また住宅ローンの返済シミュレーションでは、毎月の返済額に占める借入元本と利息の割合も確認できる。「毎月支払う利息がこれだけ違うなら、変動金利にして借入元本を減らしておこう」と思う人もいるだろう。

なお変動金利で借り入れる場合、金利が上昇したときに繰り上げ返済できる資金を貯められるかどうかも考えると良い。利息額は、住宅ローンの借入残高に金利をかけて計算する。そのため金利が上昇したときに繰り上げ返済をして借入残高を減らすと、返済負担の増加を抑えることができる。

複数の金融機関を検討する

金融機関によって、住宅ローンの金利や団体信用生命保険の保障内容などが異なる。とくに金利は、金融機関によって大きな差があるため、複数の金融機関を比較することで、より有利な条件で住宅ローンを借り入れることができる。

また融資審査の基準も金融機関によって異なる。「A銀行では審査に落ちたが、B銀行では審査に通過できた」というケースもあるため、1つの金融機関で審査に落ちてしまっても、諦めずに他の金融機関に相談すると良い。

自分に合った住宅ローンの選び方

住宅ローンを組む際の注意点

最後に住宅ローンを組む際の注意点を2つ解説する。


借入時に諸費用がかかる

住宅ローンを借り入れるときは、金融機関に事務手数料や保証料を支払うのが一般的だ。事務手数料や保証料の金額は、金融機関によって異なる。また金融機関によっては、保証料の支払いが不要な場合もある。そのため金融機関を選ぶときは、諸費用の額を確認し比較することが大切だ。

さらには住宅ローンの契約書に添付する印紙税や、登記の際にかかる税金(登録免許税)、登記を代行してもらう司法書士に対する報酬なども支払う必要がある。

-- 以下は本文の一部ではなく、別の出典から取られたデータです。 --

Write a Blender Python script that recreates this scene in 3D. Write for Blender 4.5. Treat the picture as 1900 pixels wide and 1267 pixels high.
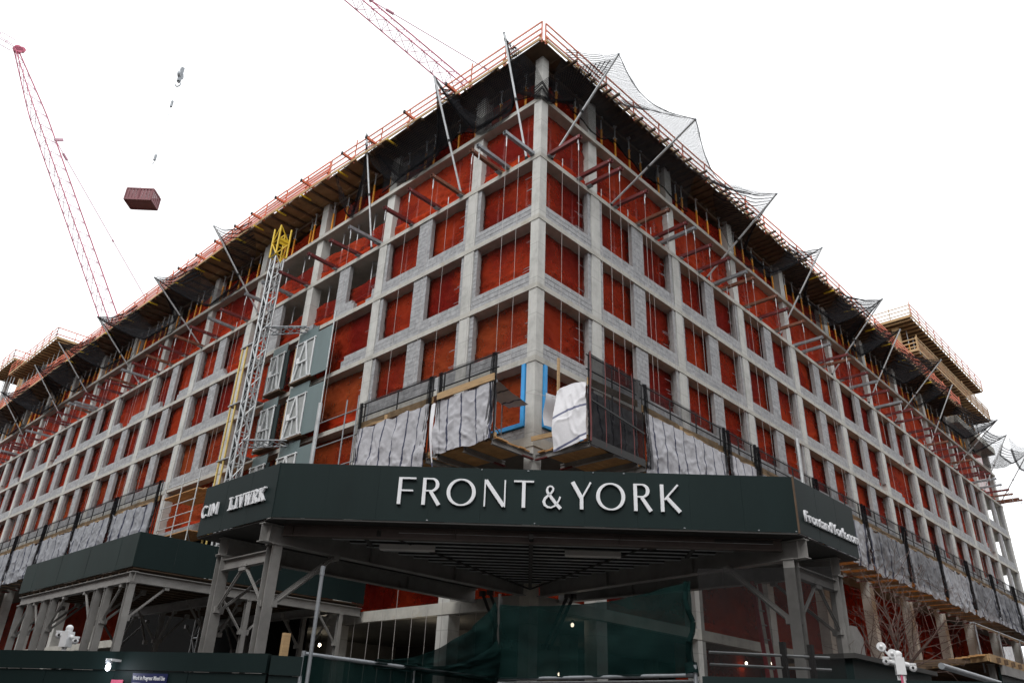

住宅ローンの借り入れ時に支払う諸費用は、現金で支払うのが一般的だ。住宅購入時の頭金と合わせて計画的に資金を準備しよう。

今後のライフプランをもとに購入予算を決める

住宅の購入予算は、自己資金+住宅ローンの借入額で決まる。ひと昔前は、住宅を購入する際、2割の頭金が必要といわれていた。しかし2021年10月現在、住宅ローンの金利は戦後最低の値で推移していることもあり、頭金を準備せずとも住宅ローンを組める。

頭金の準備に時間がかかり、住宅ローンの借り入れが遅れて返済が老後生活にまで及ぶのであれば、住宅ローンの借入額を増やすのも方法だ。

一方で住宅ローンは、完済できる見込みがある額を借り入れることが大切だ。住宅ローンの返済期間は、一般的に20〜30年と長期間にわたる。そのため完済するまでに、子どもの出産や進学、自分自身や配偶者の転職、転勤、退職など、さまざまなライフイベントを経験しやすい。

こうしたライフイベントが発生すると、毎月の世帯収入が減ったり、支出が増えたりすることがある。住宅ローンの返済を滞納すると、最悪の場合、金融機関にマイホームを差し押さえられて競売にかけられてしまいかねない。借り入れたときと家計の収支が変化しても、返済を継続できる金額を借り入れることが大切だ。